# [Exercise directions]
Find and copy lines holding "image".

####################

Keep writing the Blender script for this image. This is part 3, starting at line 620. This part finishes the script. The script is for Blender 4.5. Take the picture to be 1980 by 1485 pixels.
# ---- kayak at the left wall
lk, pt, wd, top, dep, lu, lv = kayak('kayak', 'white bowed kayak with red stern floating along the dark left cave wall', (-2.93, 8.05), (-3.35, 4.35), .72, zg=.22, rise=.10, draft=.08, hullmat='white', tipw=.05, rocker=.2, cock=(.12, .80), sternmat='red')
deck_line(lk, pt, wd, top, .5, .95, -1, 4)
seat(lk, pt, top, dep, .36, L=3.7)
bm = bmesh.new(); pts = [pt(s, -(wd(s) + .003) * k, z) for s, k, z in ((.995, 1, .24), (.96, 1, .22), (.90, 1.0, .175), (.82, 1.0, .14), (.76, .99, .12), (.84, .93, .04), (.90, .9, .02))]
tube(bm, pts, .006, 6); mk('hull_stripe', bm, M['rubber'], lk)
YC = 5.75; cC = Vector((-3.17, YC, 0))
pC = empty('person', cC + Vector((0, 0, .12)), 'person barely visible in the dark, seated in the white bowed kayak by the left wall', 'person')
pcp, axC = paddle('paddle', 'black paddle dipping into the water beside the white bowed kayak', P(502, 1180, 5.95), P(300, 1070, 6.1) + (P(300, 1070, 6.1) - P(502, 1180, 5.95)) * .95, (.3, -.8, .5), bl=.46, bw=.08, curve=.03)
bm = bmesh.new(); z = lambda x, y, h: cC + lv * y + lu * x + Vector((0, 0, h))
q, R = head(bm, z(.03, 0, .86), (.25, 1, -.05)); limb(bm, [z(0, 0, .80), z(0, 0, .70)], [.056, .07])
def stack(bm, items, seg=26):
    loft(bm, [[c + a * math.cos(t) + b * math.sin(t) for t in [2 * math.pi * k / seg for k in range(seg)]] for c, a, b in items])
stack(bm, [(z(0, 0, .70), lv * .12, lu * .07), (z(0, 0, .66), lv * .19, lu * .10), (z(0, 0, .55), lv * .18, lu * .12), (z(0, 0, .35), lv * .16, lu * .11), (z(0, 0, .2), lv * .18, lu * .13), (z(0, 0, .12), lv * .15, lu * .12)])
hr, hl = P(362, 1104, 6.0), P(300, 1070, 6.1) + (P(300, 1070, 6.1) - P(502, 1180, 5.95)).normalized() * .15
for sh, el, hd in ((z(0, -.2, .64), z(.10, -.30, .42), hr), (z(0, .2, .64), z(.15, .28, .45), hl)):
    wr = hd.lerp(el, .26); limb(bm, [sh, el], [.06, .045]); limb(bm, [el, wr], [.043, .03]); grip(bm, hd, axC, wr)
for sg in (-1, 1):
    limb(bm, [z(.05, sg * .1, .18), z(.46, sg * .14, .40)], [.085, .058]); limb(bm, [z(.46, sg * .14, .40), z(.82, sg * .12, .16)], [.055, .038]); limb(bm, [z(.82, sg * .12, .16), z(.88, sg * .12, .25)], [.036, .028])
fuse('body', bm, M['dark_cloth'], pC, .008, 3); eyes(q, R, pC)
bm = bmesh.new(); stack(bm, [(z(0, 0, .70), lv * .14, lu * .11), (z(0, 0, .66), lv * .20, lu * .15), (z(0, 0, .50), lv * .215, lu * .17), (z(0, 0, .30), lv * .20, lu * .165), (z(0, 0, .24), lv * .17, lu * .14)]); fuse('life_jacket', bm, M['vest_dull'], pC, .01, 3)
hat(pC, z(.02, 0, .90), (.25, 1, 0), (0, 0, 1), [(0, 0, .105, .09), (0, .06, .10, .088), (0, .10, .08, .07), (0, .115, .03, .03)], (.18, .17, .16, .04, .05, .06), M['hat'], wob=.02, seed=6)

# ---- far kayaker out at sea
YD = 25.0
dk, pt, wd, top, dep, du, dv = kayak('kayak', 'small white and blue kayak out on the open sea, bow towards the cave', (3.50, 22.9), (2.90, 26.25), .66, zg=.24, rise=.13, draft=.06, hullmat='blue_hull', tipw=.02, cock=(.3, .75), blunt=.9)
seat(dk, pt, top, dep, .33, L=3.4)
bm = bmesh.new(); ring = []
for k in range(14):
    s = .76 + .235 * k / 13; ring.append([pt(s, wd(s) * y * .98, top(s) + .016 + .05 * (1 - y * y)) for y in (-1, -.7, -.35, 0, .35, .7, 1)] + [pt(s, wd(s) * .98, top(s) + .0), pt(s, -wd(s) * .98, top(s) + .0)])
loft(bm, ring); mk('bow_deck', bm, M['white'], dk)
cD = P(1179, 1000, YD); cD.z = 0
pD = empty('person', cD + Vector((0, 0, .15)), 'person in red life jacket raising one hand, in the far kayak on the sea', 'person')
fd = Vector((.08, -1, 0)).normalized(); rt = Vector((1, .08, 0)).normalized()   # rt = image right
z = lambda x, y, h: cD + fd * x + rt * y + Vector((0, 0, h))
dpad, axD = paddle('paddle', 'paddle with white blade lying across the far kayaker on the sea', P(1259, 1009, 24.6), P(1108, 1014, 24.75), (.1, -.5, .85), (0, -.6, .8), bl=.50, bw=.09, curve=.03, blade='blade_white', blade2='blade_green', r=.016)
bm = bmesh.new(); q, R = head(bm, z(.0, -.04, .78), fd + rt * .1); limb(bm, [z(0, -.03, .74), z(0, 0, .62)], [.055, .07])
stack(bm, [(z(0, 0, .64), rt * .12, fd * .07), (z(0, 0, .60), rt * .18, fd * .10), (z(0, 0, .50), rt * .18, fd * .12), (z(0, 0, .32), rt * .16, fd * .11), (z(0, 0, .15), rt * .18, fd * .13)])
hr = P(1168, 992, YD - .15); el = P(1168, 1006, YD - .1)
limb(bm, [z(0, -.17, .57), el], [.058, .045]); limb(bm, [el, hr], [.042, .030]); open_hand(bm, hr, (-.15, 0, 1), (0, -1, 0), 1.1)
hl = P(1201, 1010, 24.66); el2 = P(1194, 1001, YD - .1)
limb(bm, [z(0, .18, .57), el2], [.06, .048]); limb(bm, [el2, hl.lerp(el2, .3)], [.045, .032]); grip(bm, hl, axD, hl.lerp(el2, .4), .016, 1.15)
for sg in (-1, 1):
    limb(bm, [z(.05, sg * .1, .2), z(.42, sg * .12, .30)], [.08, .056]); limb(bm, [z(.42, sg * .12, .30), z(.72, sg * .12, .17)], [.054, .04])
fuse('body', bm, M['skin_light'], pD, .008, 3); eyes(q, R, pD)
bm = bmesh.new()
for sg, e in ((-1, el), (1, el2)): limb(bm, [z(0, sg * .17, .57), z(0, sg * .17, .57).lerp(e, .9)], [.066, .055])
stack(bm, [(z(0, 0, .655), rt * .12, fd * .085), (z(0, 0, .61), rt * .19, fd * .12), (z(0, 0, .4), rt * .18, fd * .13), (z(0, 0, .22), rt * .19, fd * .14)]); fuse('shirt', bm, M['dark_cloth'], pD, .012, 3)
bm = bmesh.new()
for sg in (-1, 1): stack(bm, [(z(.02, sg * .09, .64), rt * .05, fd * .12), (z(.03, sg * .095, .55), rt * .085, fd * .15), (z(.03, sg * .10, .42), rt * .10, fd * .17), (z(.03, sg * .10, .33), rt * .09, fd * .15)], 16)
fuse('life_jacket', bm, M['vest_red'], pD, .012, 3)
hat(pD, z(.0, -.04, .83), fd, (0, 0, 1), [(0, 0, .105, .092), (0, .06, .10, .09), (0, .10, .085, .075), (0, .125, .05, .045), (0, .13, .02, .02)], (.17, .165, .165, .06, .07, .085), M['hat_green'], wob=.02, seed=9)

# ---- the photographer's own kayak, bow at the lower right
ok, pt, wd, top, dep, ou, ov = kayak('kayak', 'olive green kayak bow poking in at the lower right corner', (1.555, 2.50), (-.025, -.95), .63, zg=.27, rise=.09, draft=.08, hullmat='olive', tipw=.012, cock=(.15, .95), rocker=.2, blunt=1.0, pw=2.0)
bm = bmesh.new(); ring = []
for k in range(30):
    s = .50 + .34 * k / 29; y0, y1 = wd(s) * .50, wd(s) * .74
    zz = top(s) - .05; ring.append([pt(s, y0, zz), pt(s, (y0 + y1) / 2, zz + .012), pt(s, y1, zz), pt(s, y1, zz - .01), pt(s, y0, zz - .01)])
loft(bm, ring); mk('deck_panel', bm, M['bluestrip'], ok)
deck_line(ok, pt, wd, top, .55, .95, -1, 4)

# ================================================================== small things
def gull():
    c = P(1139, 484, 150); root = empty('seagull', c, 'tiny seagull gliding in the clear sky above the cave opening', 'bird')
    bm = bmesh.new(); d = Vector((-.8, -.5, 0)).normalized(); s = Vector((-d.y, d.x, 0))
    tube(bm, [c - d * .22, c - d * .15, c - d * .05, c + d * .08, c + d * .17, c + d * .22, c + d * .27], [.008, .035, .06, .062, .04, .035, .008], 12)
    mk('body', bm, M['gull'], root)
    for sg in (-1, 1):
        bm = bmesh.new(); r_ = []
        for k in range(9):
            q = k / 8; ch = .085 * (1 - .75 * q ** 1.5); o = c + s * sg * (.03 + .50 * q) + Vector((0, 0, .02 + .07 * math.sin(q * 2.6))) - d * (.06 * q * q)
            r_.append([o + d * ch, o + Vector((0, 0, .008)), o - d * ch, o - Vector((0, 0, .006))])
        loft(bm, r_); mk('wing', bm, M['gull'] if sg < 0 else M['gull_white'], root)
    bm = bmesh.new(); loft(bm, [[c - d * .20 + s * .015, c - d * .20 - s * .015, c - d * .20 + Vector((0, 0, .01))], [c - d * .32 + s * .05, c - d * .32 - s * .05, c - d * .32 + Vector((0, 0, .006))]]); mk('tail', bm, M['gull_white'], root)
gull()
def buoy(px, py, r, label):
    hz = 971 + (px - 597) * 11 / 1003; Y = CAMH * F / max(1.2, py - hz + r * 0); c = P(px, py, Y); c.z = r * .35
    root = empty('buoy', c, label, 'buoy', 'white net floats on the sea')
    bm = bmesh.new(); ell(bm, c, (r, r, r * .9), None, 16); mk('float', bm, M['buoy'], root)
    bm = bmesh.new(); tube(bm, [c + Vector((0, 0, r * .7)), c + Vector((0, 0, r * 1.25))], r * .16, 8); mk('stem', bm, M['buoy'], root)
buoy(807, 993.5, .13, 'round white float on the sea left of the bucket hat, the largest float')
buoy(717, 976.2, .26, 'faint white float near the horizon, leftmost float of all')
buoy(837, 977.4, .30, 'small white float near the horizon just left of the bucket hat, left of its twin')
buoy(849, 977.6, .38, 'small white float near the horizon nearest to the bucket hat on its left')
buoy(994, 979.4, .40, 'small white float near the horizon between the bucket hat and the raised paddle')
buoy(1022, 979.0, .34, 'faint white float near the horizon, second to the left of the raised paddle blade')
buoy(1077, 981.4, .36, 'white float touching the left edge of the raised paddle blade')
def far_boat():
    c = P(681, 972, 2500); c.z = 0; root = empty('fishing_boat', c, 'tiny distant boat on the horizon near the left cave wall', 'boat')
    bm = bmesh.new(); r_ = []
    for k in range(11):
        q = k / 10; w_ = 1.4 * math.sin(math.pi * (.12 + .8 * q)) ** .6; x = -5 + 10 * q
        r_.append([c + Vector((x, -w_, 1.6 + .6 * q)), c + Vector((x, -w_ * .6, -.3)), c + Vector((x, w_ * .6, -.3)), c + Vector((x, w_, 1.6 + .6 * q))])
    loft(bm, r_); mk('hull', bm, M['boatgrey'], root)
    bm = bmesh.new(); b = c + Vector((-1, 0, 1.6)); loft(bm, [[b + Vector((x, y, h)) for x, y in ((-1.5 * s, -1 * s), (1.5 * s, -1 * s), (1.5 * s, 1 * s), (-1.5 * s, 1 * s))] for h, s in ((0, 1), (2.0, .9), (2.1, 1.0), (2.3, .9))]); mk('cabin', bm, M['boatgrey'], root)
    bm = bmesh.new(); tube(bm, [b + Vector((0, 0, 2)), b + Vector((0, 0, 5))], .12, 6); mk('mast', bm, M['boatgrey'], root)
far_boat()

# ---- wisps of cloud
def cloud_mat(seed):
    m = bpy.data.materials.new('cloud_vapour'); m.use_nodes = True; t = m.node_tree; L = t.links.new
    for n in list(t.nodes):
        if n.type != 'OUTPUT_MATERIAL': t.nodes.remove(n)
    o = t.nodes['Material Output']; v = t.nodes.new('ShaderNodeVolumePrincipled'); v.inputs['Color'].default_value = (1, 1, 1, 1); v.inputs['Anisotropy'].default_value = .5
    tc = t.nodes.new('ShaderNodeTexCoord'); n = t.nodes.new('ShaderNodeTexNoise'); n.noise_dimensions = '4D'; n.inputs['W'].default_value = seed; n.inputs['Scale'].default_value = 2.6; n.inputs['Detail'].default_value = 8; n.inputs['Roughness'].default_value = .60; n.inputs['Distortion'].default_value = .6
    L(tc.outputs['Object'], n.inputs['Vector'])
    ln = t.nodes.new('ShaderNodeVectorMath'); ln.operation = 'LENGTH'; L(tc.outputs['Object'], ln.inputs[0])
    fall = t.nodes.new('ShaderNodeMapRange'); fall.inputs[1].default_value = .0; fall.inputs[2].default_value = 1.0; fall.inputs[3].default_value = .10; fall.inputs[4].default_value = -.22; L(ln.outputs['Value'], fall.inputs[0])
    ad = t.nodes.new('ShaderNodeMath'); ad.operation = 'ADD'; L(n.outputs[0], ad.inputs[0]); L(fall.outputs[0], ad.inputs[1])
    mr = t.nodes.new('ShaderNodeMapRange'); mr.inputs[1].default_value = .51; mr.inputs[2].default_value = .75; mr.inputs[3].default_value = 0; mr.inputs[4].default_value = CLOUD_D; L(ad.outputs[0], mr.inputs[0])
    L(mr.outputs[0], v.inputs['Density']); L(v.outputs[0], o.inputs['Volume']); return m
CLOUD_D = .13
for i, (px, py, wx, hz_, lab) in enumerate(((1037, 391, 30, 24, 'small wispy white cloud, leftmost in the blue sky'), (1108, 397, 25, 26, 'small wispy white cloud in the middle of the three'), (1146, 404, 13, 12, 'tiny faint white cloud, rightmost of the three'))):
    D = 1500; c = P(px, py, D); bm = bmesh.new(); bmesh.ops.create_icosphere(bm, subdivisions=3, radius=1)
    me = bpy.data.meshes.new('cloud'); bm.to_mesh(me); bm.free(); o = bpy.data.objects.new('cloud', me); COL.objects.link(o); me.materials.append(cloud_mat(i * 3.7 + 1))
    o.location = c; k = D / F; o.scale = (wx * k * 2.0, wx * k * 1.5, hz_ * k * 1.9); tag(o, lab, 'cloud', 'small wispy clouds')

####################

# [Result]
Keep writing the Blender script for this image. This is part 3, starting at line 620. This part finishes the script. The script is for Blender 4.5. Take the picture to be 1980 by 1485 pixels.
fd = Vector((.08, -1, 0)).normalized(); rt = Vector((1, .08, 0)).normalized()   # rt = image right